3 réflexions au sujet de « Contestation du Spectacle ou spectacle de la contestation ? »

  1. J’aime assez la fin de votre article notamment « […]les médias des organisations de gauche radicale ou libertaires, les médias des organisations syndicales de combat,[…]  »
    Selon vous les manipulations médiatiques ne peuvent elles venir que de la droite et de l’extrême droite ? Seulement du pouvoir capitaliste ? Le communisme, la sociale-démocratie sont donc les seuls porteurs de la parole vraie ? Aucune manipulation dans les médias alignés à gauche ? Aucune dans les médias libres auto-financés ?
    Ah… si vous pouviez avoir raison, que ce monde serait simple…

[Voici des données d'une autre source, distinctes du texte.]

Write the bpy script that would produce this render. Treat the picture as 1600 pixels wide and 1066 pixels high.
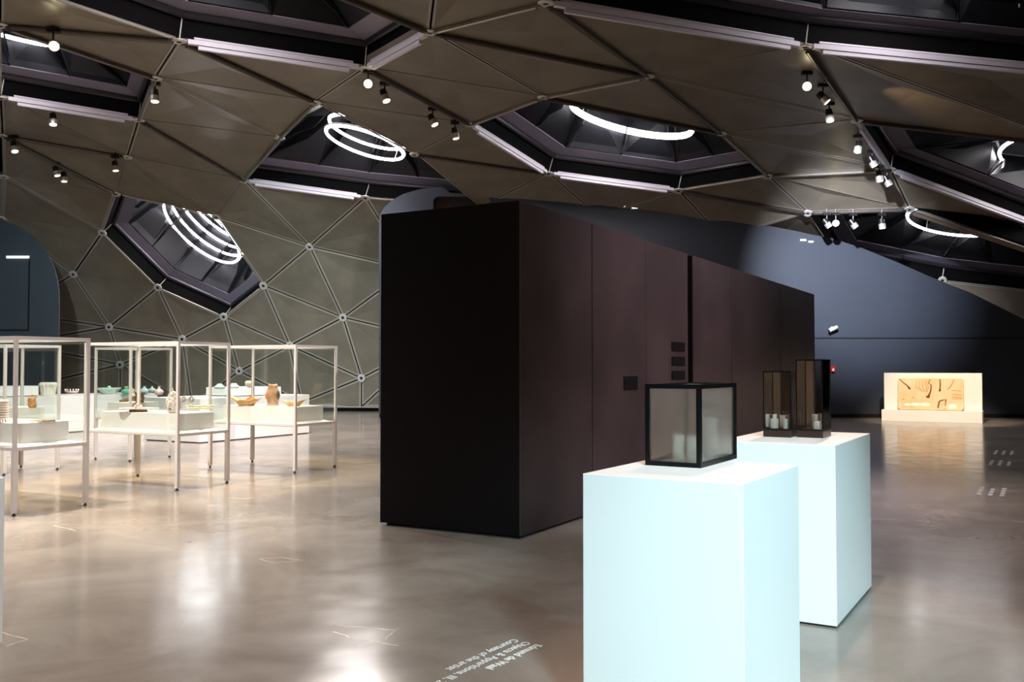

    1. Là n’est pas la question, en fait. Nous ne prétendons nullement que les médias de gauche auto-financés soient exempts par nature de toute velléité de manipulation. Il ne faut pas nous faire dire autre chose que ce que nous écrivons.
      Il se trouve juste que ces médias de gauche ne prétendent pas à la fausse objectivité des médias vecteurs de l’idéologie dominante ou des médias de pseudo-réinformation vecteurs de l’idéologie complotiste d’extrême-droite. Ils sont ouvertement orientés, ce qui laisse aux lecteurs ou spectateurs le loisir de faire la part des choses s’ils n’adhèrent pas à la même orientation politique et, pour les plus en vue, se réfèrent à une éthique à laquelle il est toujours possible de confronter les pratiques.

      Quoi qu’il en soit, les médias complotistes d’extrême-droite qui s’affichent comme seule alternative aux médias dominants mentent assurément : non seulement ils ne sont pas la seule alternative mais dans le fond, ils ne sont même pas réellement une alternative.

  2. Au final, tout média ment car tout média est nécessairement un miroir déformant des rapports vrais. Rien ne peut donc remplacer l’expérience directement vécue, la médiation s’interposant entre une cause et ses conséquences et empêchant un processus psychique et/ou physiologique d’aller à son terme par l’entremise de la morale ou de la critique qu’elle soit radicale ou non.